▶ [REQUIREMENT]: Extract all data as written.

::: DATA SECTION

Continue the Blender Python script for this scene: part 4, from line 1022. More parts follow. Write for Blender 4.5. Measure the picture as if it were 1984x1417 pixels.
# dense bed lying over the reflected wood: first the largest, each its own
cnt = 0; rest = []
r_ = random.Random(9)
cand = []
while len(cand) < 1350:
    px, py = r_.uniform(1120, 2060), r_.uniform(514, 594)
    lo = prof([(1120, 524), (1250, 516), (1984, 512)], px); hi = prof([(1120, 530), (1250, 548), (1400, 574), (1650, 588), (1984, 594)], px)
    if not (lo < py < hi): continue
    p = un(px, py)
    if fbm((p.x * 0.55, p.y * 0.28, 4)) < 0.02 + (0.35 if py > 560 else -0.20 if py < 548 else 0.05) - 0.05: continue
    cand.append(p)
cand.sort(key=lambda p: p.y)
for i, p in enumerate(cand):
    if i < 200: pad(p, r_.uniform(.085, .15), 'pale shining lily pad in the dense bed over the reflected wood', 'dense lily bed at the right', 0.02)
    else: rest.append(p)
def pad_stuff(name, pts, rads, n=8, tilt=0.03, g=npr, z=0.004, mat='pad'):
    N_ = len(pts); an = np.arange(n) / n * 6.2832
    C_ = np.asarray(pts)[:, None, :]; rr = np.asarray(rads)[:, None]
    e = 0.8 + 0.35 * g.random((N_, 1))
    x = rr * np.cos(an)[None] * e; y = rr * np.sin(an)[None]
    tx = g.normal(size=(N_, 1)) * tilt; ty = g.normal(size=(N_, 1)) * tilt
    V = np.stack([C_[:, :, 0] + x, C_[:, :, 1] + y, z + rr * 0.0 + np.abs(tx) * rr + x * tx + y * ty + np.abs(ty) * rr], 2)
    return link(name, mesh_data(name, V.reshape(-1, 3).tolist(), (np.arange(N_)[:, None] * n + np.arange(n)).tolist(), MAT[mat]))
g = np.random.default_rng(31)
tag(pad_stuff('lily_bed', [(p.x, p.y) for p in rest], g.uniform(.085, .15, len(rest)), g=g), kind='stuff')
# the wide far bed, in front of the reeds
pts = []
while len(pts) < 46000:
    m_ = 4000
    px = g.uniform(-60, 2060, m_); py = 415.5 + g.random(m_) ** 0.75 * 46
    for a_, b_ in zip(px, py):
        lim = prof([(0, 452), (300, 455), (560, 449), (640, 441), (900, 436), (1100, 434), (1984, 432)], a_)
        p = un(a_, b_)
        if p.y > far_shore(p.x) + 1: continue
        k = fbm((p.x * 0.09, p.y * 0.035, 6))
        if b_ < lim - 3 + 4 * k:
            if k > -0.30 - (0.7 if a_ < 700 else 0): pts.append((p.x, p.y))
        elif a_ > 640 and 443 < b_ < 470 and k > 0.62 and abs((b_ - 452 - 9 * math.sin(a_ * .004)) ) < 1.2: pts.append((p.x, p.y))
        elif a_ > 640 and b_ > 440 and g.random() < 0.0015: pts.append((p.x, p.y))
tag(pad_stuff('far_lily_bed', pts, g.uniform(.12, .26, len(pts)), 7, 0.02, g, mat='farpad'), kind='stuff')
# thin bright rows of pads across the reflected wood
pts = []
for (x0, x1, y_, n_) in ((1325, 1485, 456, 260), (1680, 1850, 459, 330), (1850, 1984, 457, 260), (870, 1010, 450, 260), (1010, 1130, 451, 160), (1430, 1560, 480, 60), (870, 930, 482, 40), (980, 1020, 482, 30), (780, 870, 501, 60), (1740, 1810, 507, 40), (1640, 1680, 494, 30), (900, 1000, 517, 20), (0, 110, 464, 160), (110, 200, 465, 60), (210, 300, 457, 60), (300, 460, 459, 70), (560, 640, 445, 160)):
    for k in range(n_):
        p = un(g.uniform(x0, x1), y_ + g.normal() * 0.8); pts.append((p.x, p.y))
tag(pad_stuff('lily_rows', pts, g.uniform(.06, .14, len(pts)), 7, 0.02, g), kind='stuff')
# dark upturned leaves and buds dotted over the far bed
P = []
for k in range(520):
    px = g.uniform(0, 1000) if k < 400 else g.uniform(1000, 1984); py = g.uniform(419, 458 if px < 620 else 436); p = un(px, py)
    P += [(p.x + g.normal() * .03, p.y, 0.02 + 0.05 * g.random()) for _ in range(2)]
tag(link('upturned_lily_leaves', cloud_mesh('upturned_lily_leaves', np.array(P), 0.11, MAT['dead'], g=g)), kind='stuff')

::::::

▶ [SOLVED PROBLEM]:
Continue the Blender Python script for this scene: part 4, from line 1022. More parts follow. Write for Blender 4.5. Measure the picture as if it were 1984x1417 pixels.
# dense bed lying over the reflected wood: first the largest, each its own
cnt = 0; rest = []
r_ = random.Random(9)
cand = []
while len(cand) < 1350:
    px, py = r_.uniform(1120, 2060), r_.uniform(514, 594)
    lo = prof([(1120, 524), (1250, 516), (1984, 512)], px); hi = prof([(1120, 530), (1250, 548), (1400, 574), (1650, 588), (1984, 594)], px)
    if not (lo < py < hi): continue
    p = un(px, py)
    if fbm((p.x * 0.55, p.y * 0.28, 4)) < 0.02 + (0.35 if py > 560 else -0.20 if py < 548 else 0.05) - 0.05: continue
    cand.append(p)
cand.sort(key=lambda p: p.y)
for i, p in enumerate(cand):
    if i < 200: pad(p, r_.uniform(.085, .15), 'pale shining lily pad in the dense bed over the reflected wood', 'dense lily bed at the right', 0.02)
    else: rest.append(p)
def pad_stuff(name, pts, rads, n=8, tilt=0.03, g=npr, z=0.004, mat='pad'):
    N_ = len(pts); an = np.arange(n) / n * 6.2832
    C_ = np.asarray(pts)[:, None, :]; rr = np.asarray(rads)[:, None]
    e = 0.8 + 0.35 * g.random((N_, 1))
    x = rr * np.cos(an)[None] * e; y = rr * np.sin(an)[None]
    tx = g.normal(size=(N_, 1)) * tilt; ty = g.normal(size=(N_, 1)) * tilt
    V = np.stack([C_[:, :, 0] + x, C_[:, :, 1] + y, z + rr * 0.0 + np.abs(tx) * rr + x * tx + y * ty + np.abs(ty) * rr], 2)
    return link(name, mesh_data(name, V.reshape(-1, 3).tolist(), (np.arange(N_)[:, None] * n + np.arange(n)).tolist(), MAT[mat]))
g = np.random.default_rng(31)
tag(pad_stuff('lily_bed', [(p.x, p.y) for p in rest], g.uniform(.085, .15, len(rest)), g=g), kind='stuff')
# the wide far bed, in front of the reeds
pts = []
while len(pts) < 46000:
    m_ = 4000
    px = g.uniform(-60, 2060, m_); py = 415.5 + g.random(m_) ** 0.75 * 46
    for a_, b_ in zip(px, py):
        lim = prof([(0, 452), (300, 455), (560, 449), (640, 441), (900, 436), (1100, 434), (1984, 432)], a_)
        p = un(a_, b_)
        if p.y > far_shore(p.x) + 1: continue
        k = fbm((p.x * 0.09, p.y * 0.035, 6))
        if b_ < lim - 3 + 4 * k:
            if k > -0.30 - (0.7 if a_ < 700 else 0): pts.append((p.x, p.y))
        elif a_ > 640 and 443 < b_ < 470 and k > 0.62 and abs((b_ - 452 - 9 * math.sin(a_ * .004)) ) < 1.2: pts.append((p.x, p.y))
        elif a_ > 640 and b_ > 440 and g.random() < 0.0015: pts.append((p.x, p.y))
tag(pad_stuff('far_lily_bed', pts, g.uniform(.12, .26, len(pts)), 7, 0.02, g, mat='farpad'), kind='stuff')
# thin bright rows of pads across the reflected wood
pts = []
for (x0, x1, y_, n_) in ((1325, 1485, 456, 260), (1680, 1850, 459, 330), (1850, 1984, 457, 260), (870, 1010, 450, 260), (1010, 1130, 451, 160), (1430, 1560, 480, 60), (870, 930, 482, 40), (980, 1020, 482, 30), (780, 870, 501, 60), (1740, 1810, 507, 40), (1640, 1680, 494, 30), (900, 1000, 517, 20), (0, 110, 464, 160), (110, 200, 465, 60), (210, 300, 457, 60), (300, 460, 459, 70), (560, 640, 445, 160)):
    for k in range(n_):
        p = un(g.uniform(x0, x1), y_ + g.normal() * 0.8); pts.append((p.x, p.y))
tag(pad_stuff('lily_rows', pts, g.uniform(.06, .14, len(pts)), 7, 0.02, g), kind='stuff')
# dark upturned leaves and buds dotted over the far bed
P = []
for k in range(520):
    px = g.uniform(0, 1000) if k < 400 else g.uniform(1000, 1984); py = g.uniform(419, 458 if px < 620 else 436); p = un(px, py)
    P += [(p.x + g.normal() * .03, p.y, 0.02 + 0.05 * g.random()) for _ in range(2)]
tag(link('upturned_lily_leaves', cloud_mesh('upturned_lily_leaves', np.array(P), 0.11, MAT['dead'], g=g)), kind='stuff')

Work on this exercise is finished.